TASK DETAILS => Each line that holds the word "part" is to be identified and copied.

______

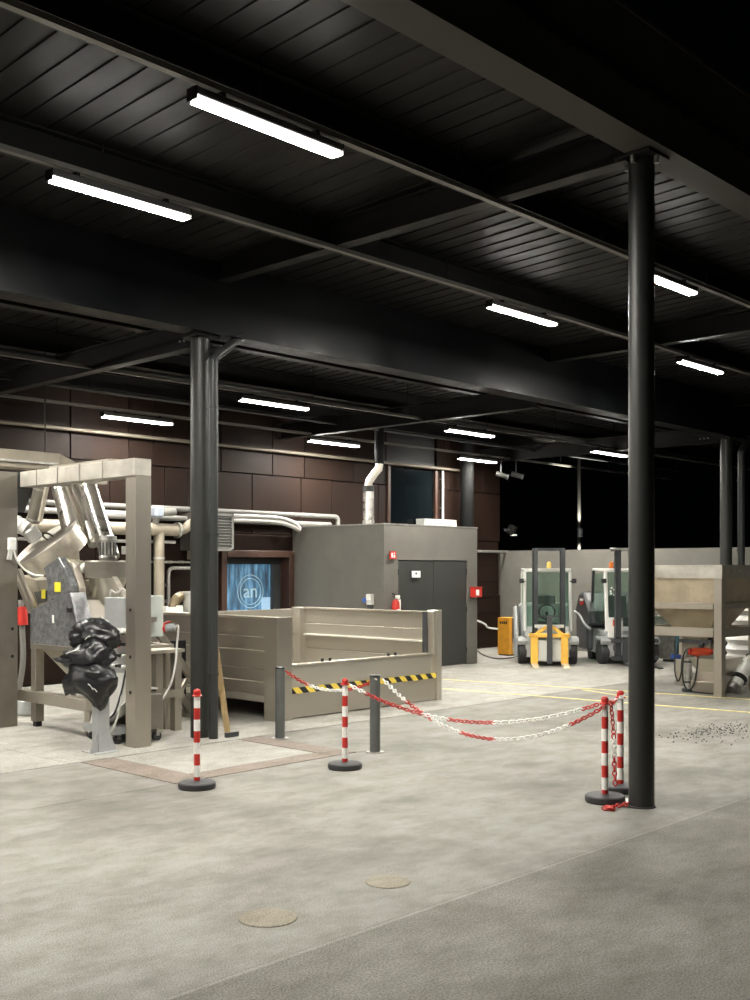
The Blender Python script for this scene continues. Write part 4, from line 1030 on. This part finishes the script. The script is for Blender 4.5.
# right part of the machine stand
st = thing('support_stand', 'steel support stand with white ledge right of the portal post', 'stand', (8.0,11.0,0))
for x, y in ((7.72,11.02),(7.72,11.22),(8.0,11.02),(8.0,11.22)): bx('leg', (x,y,0), (x+.1,y+.1,.98), framem, st)
bx('top_plate', (7.4,10.98,.98), (8.12,11.32,1.02), mat('bright_steel',(.66,.61,.52),.35,.8), st); bx('shelf', (7.55,11.0,.42), (8.12,11.32,.52), framem, st); bx('ledge', (7.45,10.98,.55), (7.72,11.3,.57), white, st)
# small stub post with foot plate in front
sp_ = thing('stub_post', 'short pale steel stub post with foot plate carrying black sheeting', 'post', (6.53,10.35,0))
bx('shaft', (6.46,10.29,.012), (6.60,10.43,.84), ctlm, sp_, bev=.006); bx('foot_plate', (6.38,10.21,0), (6.68,10.5,.012), ctlm, sp_)
MB().prism([(6.455,10.30,.012),(6.36,10.30,.012),(6.455,10.30,.22)],(0,.012,0)).build('gusset', ctlm, sp_); MB().prism([(6.605,10.30,.012),(6.69,10.30,.012),(6.605,10.30,.22)],(0,.012,0)).build('gusset', ctlm, sp_)
# black sheeting: crumpled folds lying over the stub post
def crumple(c, rx, ry, rz, seed, drop=None, sub=4):
    bm = bmesh.new(); bmesh.ops.create_icosphere(bm, subdivisions=sub, radius=1)
    mb = MB(); R = Matrix((V((SA,-CA,0)), V((CA,SA,0)), V((0,0,1)))).transposed()
    for v in bm.verts:
        p = v.co.copy(); w = V((p.x*1.3+seed,p.y*1.3,p.z*2.2)); s = 1 + .20*noise.noise(w) + .16*(.5-abs(noise.noise(V((p.x*2.6+p.z*1.5,p.y*2.6+seed,p.z*3.2))))*2) + .035*noise.noise(p*9+V((seed,seed,0)))
        q = V((p.x*rx, p.y*ry, p.z*rz))*s
        if drop: q = drop(q)
        v.co = c + R @ q
    bm.verts.ensure_lookup_table()
    mb.add([v.co for v in bm.verts], [tuple(v.index for v in f.verts) for f in bm.faces], True); bm.free()
    return mb
sh = thing('black_sheeting', 'crumpled glossy black plastic sheeting heaped on the stub post', 'sheeting', (6.55,10.4,.84))
def left_tip(q):
    if q.x < 0: q.z = q.z*(1+q.x*2.2) - .02; q.x *= 1.35
    return q
def hang(q):
    if q.z < 0: q.z *= 1.4+.5*math.sin(q.x*14); q.x *= 1.12
    return q
c1, c2, c3 = dp(94,636,11.95), dp(90,656,11.85), dp(91,677,11.75)
crumple(c1,.27,.2,.19,1.3).build('upper_fold', sheetm, sh)
crumple(c2,.26,.23,.19,5.1,left_tip).build('middle_fold', sheetm, sh)
crumple(c3,.26,.21,.19,8.7,hang).build('hanging_fold', sheetm, sh)
m = MB()
for a, b in (((85,640),(90,636)),((88,684),(93,690)),((92,688),(97,692)),((66,654),(80,650))):
    m.tube(smooth_path([dp(*a,11.52), dp((a[0]+b[0])/2,(a[1]+b[1])/2-1,11.5), dp(*b,11.52)],3), .005, 5)
m.build('tie_string', offwhite, sh)

# inclined lattice conveyor between machine and trough
ic = thing('inclined_conveyor', 'inclined dark lattice conveyor between the machine and the trough', 'conveyor', (8.6,12.0,0))
def IP(px, py, Y=12.1): return onY(px, py, Y)
for Yc in (12.0, 12.5):
    MB().bar(IP(150,622,Yc),IP(203,693,Yc),.06,.1).build('upper_chord', framem, ic); MB().bar(IP(146,645,Yc),IP(193,714,Yc),.06,.1).build('lower_chord', framem, ic)
for a, b in (((158,640),(150,655)),((172,660),(163,678)),((187,679),(177,698))):
    MB().bar(IP(*a,12.0),IP(*b,12.0),.05,.05).build('lattice_bar', framem, ic); MB().bar(IP(*a,12.5),IP(*b,12.5),.05,.05).build('lattice_bar', framem, ic)
for a in ((158,634),(176,658),(194,682)): q = IP(*a,12.0); MB().bar(q,V((q.x,12.5,q.z)),.05,.05).build('cross_rung', frame_dk, ic)
q = IP(192,712,12.0); bx('foot', (q.x-.15,11.95,0), (q.x+.1,12.55,max(.06,q.z)), frame_dk, ic)
bx('drip_plate', (8.1,12.55,.1), (9.3,12.6,1.0), black, ic)

# ================================================================== WALL SERVICES
svcgrey = mat('service_grey', (0.1840, 0.1800, 0.1680), .5, 0, var=.08); svcwhite = mat('service_white', (.36, .35, .33), .5, 0, var=.05)

t = thing('beige_air_pipe', 'thick beige air pipe running along the brown wall behind the machine', 'pipe', (9,16.7,2.74))
z_ = 2.75; xe = onY(176,528,16.7).x
MB().cyl((3,16.7,z_),(xe,16.7,z_),.115,n=18).build('run', beige, t)
MB().cyl((xe,16.7,z_),(xe+.06,16.7,z_),.15,n=18).build('flange', galv, t)
MB().tube(smooth_path([(xe+.06,16.7,z_),(xe+.2,16.7,z_+.02),(xe+.3,16.68,z_+.12),(xe+.42,16.66,z_+.16)],4), .09, 12).build('elbow', beige, t)
bx('slide_gate', (xe+.36,16.5,2.2), (xe+.46,16.85,3.0), beige, t, bev=.01)
x = onY(159,580,16.7).x
MB().cyl((x,16.7,0),(x,16.7,z_),.10,n=16).build('riser', beige, t)
MB().lathe([(.11,2.2),(.11,2.24)],(x,16.7,0),16).build('band', galv, t)
for xx in (5.0, 8.5): bx('wall_bracket', (xx,16.7,z_-.02), (xx+.04,16.985,z_+.02), galv, t)
def wallpipe(name, label, pts, r, m, cat='pipe'):
    t = thing(name, label, cat, pts[0]); MB().tube(pts, r, 10).build('pipe', m, t)
    a, b = V(pts[0]), V(pts[1])
    for k in (.2, .5, .8):
        q = a.lerp(b,k); bx('clip', (q.x-.02,q.y,q.z-.03), (q.x+.02,16.985,q.z+.03), galv, t)
    return t
def elbowed(a, c, b, r=.1, n=6):
    a, b, c = V(a), V(b), V(c); d0_ = (a-c).normalized(); d1_ = (b-c).normalized(); p_, q_ = c+d0_*r, c+d1_*r
    return [a] + [((1-t)**2)*p_ + 2*t*(1-t)*c + t*t*q_ for t in [i/n for i in range(n+1)]] + [b]
xr = onY(338,519,16.85).x; zt = onY(250,512.5,16.85).z
wallpipe('grey_conduit', 'upper grey conduit along the wall bending down behind the booth', elbowed((8.0,16.85,zt+.0),(xr,16.85,zt),(xr,16.85,2.93)), .05, svcgrey)
z2 = onY(250,521.5,16.8).z
wallpipe('grey_conduit', 'lower grey conduit along the wall below its longer twin', [V((10.2,16.8,z2)),V((onY(330,524,16.8).x,16.8,z2))], .055, svcgrey)
z3 = onY(120,541,16.8).z
wallpipe('thin_white_pipe', 'thin white pipe on the wall just below the beige pipe', [V((4,16.8,z3)),V((onY(175,541,16.8).x,16.8,z3))], .03, svcwhite)
zt4 = onY(60,511,16.85).z
wallpipe('pale_tray_pipe', 'pale double pipe on the wall left of the portal post', [V((4,16.85,zt4)),V((onY(128,512,16.85).x,16.85,zt4))], .055, svcwhite)
a = onY(168.5,612,16.8); b = onY(168.5,568,16.8)
wallpipe('grey_loop_pipe', 'thin grey pipe rising and bending right behind the rear column', elbowed(V((a.x,16.8,.9)),V((b.x,16.8,b.z)),V((12.6,16.8,b.z)),.12), .035, galv)
b = onY(168,562,16.85); wallpipe('thin_grey_pipe', 'thin straight grey pipe above the bent grey pipe', [V((b.x-.4,16.85,b.z)),V((12.6,16.85,b.z))], .022, galv)
v = onY(157,512,16.6); t = thing('pipe_valve', 'blue grey valve on the wall pipes right of the portal post', 'valve', v)
MB().obox(v,(.2,.2,.2),Matrix.Identity(3)).build('valve_body', mat('valve_grey',(.32,.36,.42),.45,.3), t, bev=.03); MB().cyl(v,(v.x,16.82,v.z),.05,n=10).build('neck', galv, t); MB().cyl((v.x,v.y,v.z-.08),(v.x+.02,v.y+.08,2.86),.06,n=10).build('neck', svcgrey, t)
MB().cyl(v+V((0.1,0,.0)),v+V((.4,0,.02)),.07,n=12).build('sleeve', svcgrey, t)
# louvred fan unit
p0, p1 = onY(231,514,16.55), onY(231,551,16.55)
t = thing('louvre_unit', 'white louvred air unit on the wall right of the rear column', 'air unit', (12.9,16.6,2.4))
lx0, lx1 = 12.45, p0.x
bx('back_box', (lx0,16.55,p1.z), (lx1,16.98,p0.z), mat('unit_dark',(.05,.045,.04),.6), t)
for a, b in (((lx0,16.46,p0.z-.05),(lx1,16.56,p0.z)),((lx0,16.46,p1.z),(lx1,16.56,p1.z+.05)),((lx1-.05,16.46,p1.z),(lx1,16.56,p0.z)),((lx0,16.46,p1.z),(lx0+.05,16.56,p0.z))): bx('rim', a, b, svcgrey, t)
nn = 11
for i in range(nn):
    z = p1.z+.075+i*(p0.z-p1.z-.15)/(nn-1)
    MB().obox((((lx0+lx1)/2),16.5,z),(lx1-lx0-.1,.07,.012),Matrix.Rotation(.6,3,'X')).build('slat', svcgrey, t)
for lab, dz_ in (('upper of two white flexible hoses above the lit window', 0), ('lower of two white flexible hoses above the lit window', -.09)):
    pts = [V((lx1-.02,16.62,onY(232,516,16.62).z+dz_)), onY(255,516.5,16.62)+V((0,0,dz_)), onY(278,518,16.6)+V((0,0,dz_)), onY(292,522,16.55)+V((0,0,dz_)), onY(300,529,16.5)+V((0,0,dz_*.3))]
    t = thing('flexible_hose', lab, 'hose', pts[0]); MB().tube(smooth_path(pts,6), .045, 10).build('hose', svcwhite, t)

# cameras, lamps and the pole beyond the wall
for px_, lab in ((501,'small ceiling camera, left of the two by the wall end'), (516,'white hooded ceiling camera, right of the two by the wall end')):
    q = onY(px_,475,16.05); t = thing('security_camera', lab, 'camera', q)
    MB().cyl((q.x,16.05,q.z+.05),(q.x,16.05,4.74),.02,n=8).build('stem', charcoal, t)
    dvx = V((.5,-.8,-.3)).normalized()
    MB().cyl(q-dvx*.12,q+dvx*.16,.065,n=14).build('body', mat('camera_grey',(.03,.03,.029),.5,spec=.1) if px_ == 516 else beamm, t); MB().cyl(q+dvx*.16,q+dvx*.19,.075,n=14).build('hood', charcoal, t)
q = onX(509,530,22.7); t = thing('wall_lamp', 'grey bracket floodlight on the end of the brown wall', 'lamp', q)
bx('arm', (22.62,q.y,q.z-.03), (22.75,q.y+.1,q.z+.03), charcoal, t); MB().obox((22.8,q.y-.02,q.z),(.16,.2,.24),Matrix.Rotation(.4,3,'X')).build('head', beamm, t, bev=.02); bx('lens', (22.74,q.y-.14,q.z-.15), (22.86,q.y-.02,q.z-.11), whitep, t)
pl_ = V((24.3,15.75,0)); pl_ = onX(579,600,24.3); 
t = thing('pole_lamp', 'slim pole beyond the concrete wall lit by an up and down lamp', 'lamp', (pl_.x,pl_.y,0))
MB().cyl((pl_.x,pl_.y,0),(pl_.x,pl_.y,5.4),.05,n=16).build('pole', mat('pole_grey',(.011,.0107,.0095),.6,spec=.04), t)
zc = onX(579,533,24.3).z; fwd = V((-CA,-SA,0))
lc_ = V((pl_.x,pl_.y,zc))+fwd*.15
MB().cyl((lc_.x,lc_.y,zc-.11),(lc_.x,lc_.y,zc+.11),.07,n=14).build('lamp_body', charcoal, t); MB().bar((pl_.x,pl_.y,zc),(lc_.x,lc_.y,zc),.05,.05).build('lamp_arm', charcoal, t)
for s in (-1, 1):
    ld = bpy.data.lights.new('pole_spot','SPOT'); ld.energy = 2200; ld.spot_size = math.radians(60); ld.spot_blend = .6; ld.color = (1,.96,.85); ld.shadow_soft_size = .03
    lo = bpy.data.objects.new('pole_spot', ld); COL.objects.link(lo); lo.location = (lc_.x,lc_.y,zc+s*.12); lo.rotation_euler = (0 if s < 0 else PI,0,0)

______

RESPONSE =>
The Blender Python script for this scene continues. Write part 4, from line 1030 on. This part finishes the script. The script is for Blender 4.5.
# right part of the machine stand